UN CHARTREUX, Le Discernement des esprits.

 
UN CHARTREUX, Le Discernement des esprits, Presses de la Renaissance, 2003.
 
Ce n’est pas un livre: c’est un outil. Celui-ci ne devrait pas être replacé dans une bibliothèque sans avoir été auparavant assimilé par le lecteur.
 
L’auteur est présenté comme un maître des novices chartreux, probablement de la chartreuse de Parkminster au Royaume-Uni. À tout le moins, celui-ci s’exprime avec l’autorité qui lui est personnelle mais aussi celle reçue de son Ordre dont tout le monde reconnaît la solidité en matière de vie religieuse et spirituelle. L’édition de son enseignement est donc du plus grand intérêt, non seulement pour des religieux et pour tout homme soucieux de vivre selon l’Esprit reçu à son baptême, mais aussi pour porter un regard critique et bienveillant sur le devenir des sociétés humaines.
Le style du texte est d’une sobriété toute cartusienne, très abordable, tout dans la concision et la précision. On ne peut manquer de rapprocher cette observation avec les caractéristiques du « bon esprit » : vrai, pas de choses inutiles, éclaire l’intelligence (p. 142).
 
L’ouvrage est construit en plusieurs parties.
Les deux premiers chapitres (L’école du Saint-Esprit et Le Maître intérieur) présentent au novice l’activité de l’Esprit Saint qui veut nous conduire dans la vie divine, la plénitude de la grâce reçue au baptême. Cette activité appelle de notre part en réponse une docilité à ses sollicitations, mais aussi un renoncement à ce qui s’y oppose. L’exercice de cette volonté, qui peut également être un combat, est facilité par le silence extérieur, la vie dans la cellule monastique, pourvu que s’y développe le véritable silence, le silence intérieur, dans lequel est rendu possible le dialogue avec Dieu.
Les deux chapitres suivants introduisent à la tradition du discernement des esprits depuis l’Ancien Testament jusqu’aux statuts cartusiens, en passant par les Évangiles, saint Paul, surtout saint Jean (1Jn notamment) et les Pères du désert.
Le chapitre v constitue le cœur pratique de l’ouvrage, celui qui devrait être particulièrement assimilé par les lecteurs : « La purification des passions ». Il distingue 1) la partie concupiscible de l’homme (gourmandise, impureté, avarice et tristesse [comme frustration d’un désir non assouvi]) ; la partie irascible (colère et acédie) ; et la purification de la vaine gloire et de l’orgueil.
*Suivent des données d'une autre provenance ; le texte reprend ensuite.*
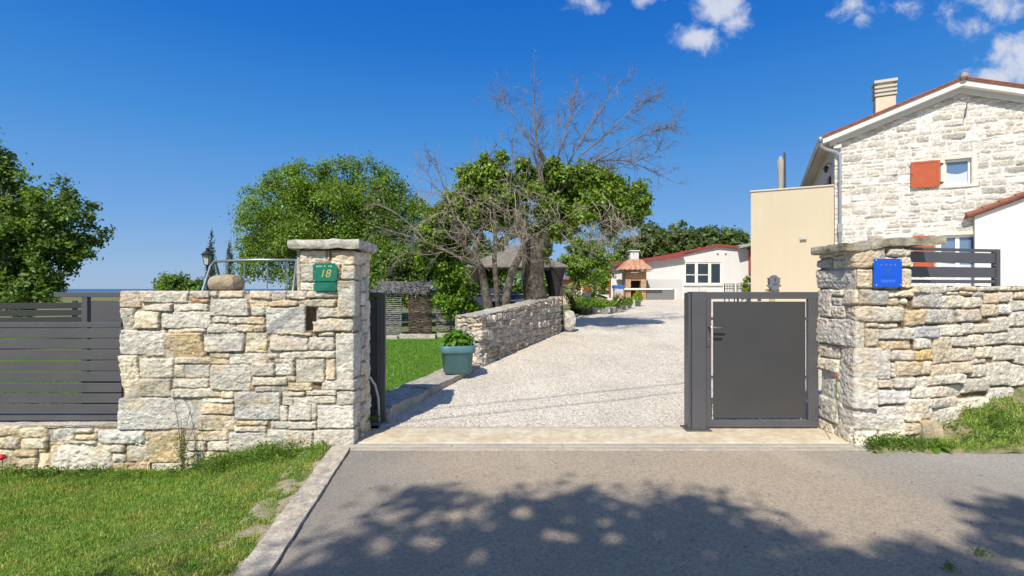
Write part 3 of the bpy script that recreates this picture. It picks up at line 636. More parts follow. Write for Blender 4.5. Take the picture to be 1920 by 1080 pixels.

Nous retrouvons ici les huit vices principaux apparemment systématisés par Évagre le Pontique (Traité pratique) à partir de l’expérience des Pères ; « Cassien (Conférence V) et la tradition postérieure suivirent son énumération, elle est à la source de notre liste des sept péchés capitaux » (p. 90).
Dans la plupart des sous-chapitres reprenant chacune des passions sont présentées de manière très simple les pensées, leurs formes, parfois leurs effets, ainsi que les remèdes adaptés. L’auteur se situe dans la tradition monastique héritée d’Athanase d’Alexandrie, Évagre le Pontique et Jean Cassien, régulièrement cités, tout en incluant à sa réflexion les aspects moralement neutres ou bons de ces passions en faisant appel à la psychologie moderne (cf. p. 90). Il ne sera pas inutile de parcourir ce chapitre pour se préparer au sacrement de la réconciliation.
Les chapitres vi et vii complètent l’enseignement par quelques outils systémiques développés par la tradition ultérieure et par les sciences humaines (psychologie moderne). On y trouvera plusieurs tableaux utiles : « bon esprit/esprit mauvais », proposé par le P. Joseph de Guibert, Leçons de théologie spirituelle, 1955 (p. 142) ; « Signes de l’esprit douteux et suspect » (p. 143) ; « divers niveaux de notre vie » croisant les niveaux de vie « Physiopsychologie, psychosocial, spirituel (esprit humain et sphère de l’Esprit) », d’une part, et « Besoins, pulsions agressives et pulsions libidinales-affectives » (p. 160-161). Les pulsions agressives doivent être subdivisées en pulsions saines et malsaines, de même que les pulsions libidinales doivent être distinguées entre « avides et possessives », saines et malsaines, et « jouisseuses amoureuses » saines et malsaines derechef.
 
Au cours de cet enseignement, le lecteur perçoit sans difficulté combien l’auteur est un maître : ses propos clairs, informés et maîtrisés permettent d’aborder avec confiance les situations complexes. On ne peut donc que recommander la possession de cet ouvrage afin d’y revenir régulièrement ou plutôt de le posséder intérieurement pour la conduite d’une vie plus saine et plus sainte.